■ DIRECTIVE ■
Extract the full listing verbatim and drop any pictures from your copy.
▬▬▬▬▬▬▬▬▬▬
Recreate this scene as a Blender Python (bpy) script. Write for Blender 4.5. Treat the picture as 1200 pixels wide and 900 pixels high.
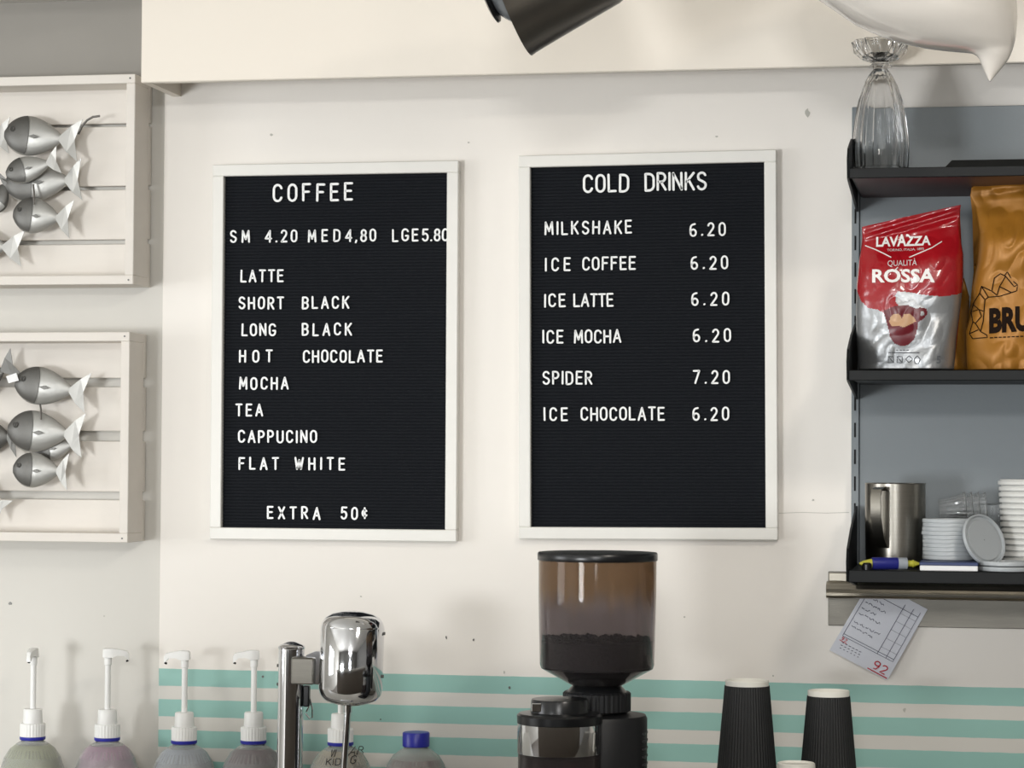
import bpy, math, random
from mathutils import Vector, Matrix, noise
for o in list(bpy.data.objects): bpy.data.objects.remove(o)
S = bpy.context.scene; COL = S.collection
PI = math.pi
# ------------------------------------------------------------------ camera
F, YAW, PITCH, ROLL, D, CZ = 2907.3, .1865, .0288, .0059, 3.8174, 1.6
RM = Matrix.Rotation(YAW, 3, 'Z') @ Matrix.Rotation(PI/2+PITCH, 3, 'X') @ Matrix.Rotation(ROLL, 3, 'Z')
CP = Vector((0, -D, CZ))
cd = bpy.data.cameras.new('camera'); cam = bpy.data.objects.new('camera', cd); COL.objects.link(cam)
cam.matrix_world = Matrix.Translation(CP) @ RM.to_4x4()
cd.sensor_width = 36; cd.lens = F/1200*36; cd.clip_start = .05
S.camera = cam
def P(px, py, Y):
    "world point on the plane y=Y that stands at pixel (px,py) of the 1200x900 photograph"
    d = RM @ Vector((px-600, 450-py, -F)); t = (Y+D)/d.y
    return CP + d*t
def SC(px, py, Y): return 1/(P(px+1, py, Y)-P(px, py, Y)).length      # pixels per metre there
# ------------------------------------------------------------------ world, lights, exposure
def L(r, g, b):
    f = lambda c: (c/255/12.92 if c/255 <= .04045 else ((c/255+.055)/1.055)**2.4)
    return (f(r), f(g), f(b), 1)
w = bpy.data.worlds.new('world'); S.world = w; w.use_nodes = True
bg = w.node_tree.nodes['Background']; bg.inputs[0].default_value = L(214, 226, 240); bg.inputs[1].default_value = 1.6
def area(name, loc, target, sx, sy, power, col):
    l = bpy.data.lights.new(name, 'AREA'); l.shape = 'RECTANGLE'; l.size = sx; l.size_y = sy; l.energy = power; l.color = col[:3]
    o = bpy.data.objects.new(name, l); COL.objects.link(o); o.location = loc
    o.rotation_euler = (Vector(target)-Vector(loc)).to_track_quat('-Z', 'Y').to_euler(); return o
area('window_daylight', (-3.0, -6.36, 1.12), (-3.0, 0, 1.12), 1.1, .92, 190, (.97, .99, 1))
area('door_daylight', (.1, -6.36, 1.5), (.1, 0, 1.5), .5, .9, 22, (.95, .98, 1))
area('added_high_light', (.1, -6.36, 2.7), (.1, 0, 2.6), .7, .24, 62, (1, .99, .97))  # high far source, added as a transom to cast the bulkhead's shadow edge
area('ceiling_panel_light', (.75, -2.6, 2.83), (.75, -2.6, 0), .3, .6, 42, (1, .93, .84))
area('side_window_daylight', (-4.42, -2.2, 1.6), (0, -2.2, 1.6), 1.4, 1.2, 48, (.98, .99, 1))
S.view_settings.view_transform = 'Standard'; S.view_settings.look = 'None'
S.view_settings.exposure = -0.15; S.view_settings.gamma = 1; S.view_settings.use_curve_mapping = False
# ------------------------------------------------------------------ materials
def mat(name, col, rough=.5, metal=0, trans=0, ior=1.45, bump=0, bscale=40, var=0, vscale=8, stretch=(1,1,1), coat=0, spec=.5, bdetail=3):
    m = bpy.data.materials.new(name); m.use_nodes = True; nt = m.node_tree; b = nt.nodes['Principled BSDF']
    b.inputs['Base Color'].default_value = col; b.inputs['Roughness'].default_value = rough; b.inputs['Metallic'].default_value = metal
    b.inputs['Transmission Weight'].default_value = trans; b.inputs['IOR'].default_value = ior; b.inputs['Coat Weight'].default_value = coat
    b.inputs['Specular IOR Level'].default_value = spec
    tc = nt.nodes.new('ShaderNodeTexCoord'); mp = nt.nodes.new('ShaderNodeMapping'); mp.inputs['Scale'].default_value = stretch
    nt.links.new(tc.outputs['Object'], mp.inputs['Vector'])
    n = nt.nodes.new('ShaderNodeTexNoise'); n.inputs['Scale'].default_value = vscale; n.inputs['Detail'].default_value = 4
    nt.links.new(mp.outputs[0], n.inputs['Vector'])
    r = nt.nodes.new('ShaderNodeMix'); r.data_type = 'RGBA'
    v = var if var else .04
    r.inputs[6].default_value = tuple(c*(1-v) for c in col[:3])+(1,); r.inputs[7].default_value = tuple(min(1, c*(1+v*.6)) for c in col[:3])+(1,)
    nt.links.new(n.outputs['Fac'], r.inputs[0]); nt.links.new(r.outputs[2], b.inputs['Base Color'])
    if bump:
        n2 = nt.nodes.new('ShaderNodeTexNoise'); n2.inputs['Scale'].default_value = bscale; n2.inputs['Detail'].default_value = bdetail
        nt.links.new(mp.outputs[0], n2.inputs['Vector'])
        bp = nt.nodes.new('ShaderNodeBump'); bp.inputs['Strength'].default_value = bump; bp.inputs['Distance'].default_value = .003
        nt.links.new(n2.outputs['Fac'], bp.inputs['Height']); nt.links.new(bp.outputs[0], b.inputs['Normal'])
    return m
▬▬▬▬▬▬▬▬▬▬
■ REPLY TO THE EXERCISE ■
Recreate this scene as a Blender Python (bpy) script. Write for Blender 4.5. Treat the picture as 1200 pixels wide and 900 pixels high.
import bpy, math, random
from mathutils import Vector, Matrix, noise
for o in list(bpy.data.objects): bpy.data.objects.remove(o)
S = bpy.context.scene; COL = S.collection
PI = math.pi
# ------------------------------------------------------------------ camera
F, YAW, PITCH, ROLL, D, CZ = 2907.3, .1865, .0288, .0059, 3.8174, 1.6
RM = Matrix.Rotation(YAW, 3, 'Z') @ Matrix.Rotation(PI/2+PITCH, 3, 'X') @ Matrix.Rotation(ROLL, 3, 'Z')
CP = Vector((0, -D, CZ))
cd = bpy.data.cameras.new('camera'); cam = bpy.data.objects.new('camera', cd); COL.objects.link(cam)
cam.matrix_world = Matrix.Translation(CP) @ RM.to_4x4()
cd.sensor_width = 36; cd.lens = F/1200*36; cd.clip_start = .05
S.camera = cam
def P(px, py, Y):
    "world point on the plane y=Y that stands at pixel (px,py) of the 1200x900 photograph"
    d = RM @ Vector((px-600, 450-py, -F)); t = (Y+D)/d.y
    return CP + d*t
def SC(px, py, Y): return 1/(P(px+1, py, Y)-P(px, py, Y)).length      # pixels per metre there
# ------------------------------------------------------------------ world, lights, exposure
def L(r, g, b):
    f = lambda c: (c/255/12.92 if c/255 <= .04045 else ((c/255+.055)/1.055)**2.4)
    return (f(r), f(g), f(b), 1)
w = bpy.data.worlds.new('world'); S.world = w; w.use_nodes = True
bg = w.node_tree.nodes['Background']; bg.inputs[0].default_value = L(214, 226, 240); bg.inputs[1].default_value = 1.6
def area(name, loc, target, sx, sy, power, col):
    l = bpy.data.lights.new(name, 'AREA'); l.shape = 'RECTANGLE'; l.size = sx; l.size_y = sy; l.energy = power; l.color = col[:3]
    o = bpy.data.objects.new(name, l); COL.objects.link(o); o.location = loc
    o.rotation_euler = (Vector(target)-Vector(loc)).to_track_quat('-Z', 'Y').to_euler(); return o
area('window_daylight', (-3.0, -6.36, 1.12), (-3.0, 0, 1.12), 1.1, .92, 190, (.97, .99, 1))
area('door_daylight', (.1, -6.36, 1.5), (.1, 0, 1.5), .5, .9, 22, (.95, .98, 1))
area('added_high_light', (.1, -6.36, 2.7), (.1, 0, 2.6), .7, .24, 62, (1, .99, .97))  # high far source, added as a transom to cast the bulkhead's shadow edge
area('ceiling_panel_light', (.75, -2.6, 2.83), (.75, -2.6, 0), .3, .6, 42, (1, .93, .84))
area('side_window_daylight', (-4.42, -2.2, 1.6), (0, -2.2, 1.6), 1.4, 1.2, 48, (.98, .99, 1))
S.view_settings.view_transform = 'Standard'; S.view_settings.look = 'None'
S.view_settings.exposure = -0.15; S.view_settings.gamma = 1; S.view_settings.use_curve_mapping = False
# ------------------------------------------------------------------ materials
def mat(name, col, rough=.5, metal=0, trans=0, ior=1.45, bump=0, bscale=40, var=0, vscale=8, stretch=(1,1,1), coat=0, spec=.5, bdetail=3):
    m = bpy.data.materials.new(name); m.use_nodes = True; nt = m.node_tree; b = nt.nodes['Principled BSDF']
    b.inputs['Base Color'].default_value = col; b.inputs['Roughness'].default_value = rough; b.inputs['Metallic'].default_value = metal
    b.inputs['Transmission Weight'].default_value = trans; b.inputs['IOR'].default_value = ior; b.inputs['Coat Weight'].default_value = coat
    b.inputs['Specular IOR Level'].default_value = spec
    tc = nt.nodes.new('ShaderNodeTexCoord'); mp = nt.nodes.new('ShaderNodeMapping'); mp.inputs['Scale'].default_value = stretch
    nt.links.new(tc.outputs['Object'], mp.inputs['Vector'])
    n = nt.nodes.new('ShaderNodeTexNoise'); n.inputs['Scale'].default_value = vscale; n.inputs['Detail'].default_value = 4
    nt.links.new(mp.outputs[0], n.inputs['Vector'])
    r = nt.nodes.new('ShaderNodeMix'); r.data_type = 'RGBA'
    v = var if var else .04
    r.inputs[6].default_value = tuple(c*(1-v) for c in col[:3])+(1,); r.inputs[7].default_value = tuple(min(1, c*(1+v*.6)) for c in col[:3])+(1,)
    nt.links.new(n.outputs['Fac'], r.inputs[0]); nt.links.new(r.outputs[2], b.inputs['Base Color'])
    if bump:
        n2 = nt.nodes.new('ShaderNodeTexNoise'); n2.inputs['Scale'].default_value = bscale; n2.inputs['Detail'].default_value = bdetail
        nt.links.new(mp.outputs[0], n2.inputs['Vector'])
        bp = nt.nodes.new('ShaderNodeBump'); bp.inputs['Strength'].default_value = bump; bp.inputs['Distance'].default_value = .003
        nt.links.new(n2.outputs['Fac'], bp.inputs['Height']); nt.links.new(bp.outputs[0], b.inputs['Normal'])
    return m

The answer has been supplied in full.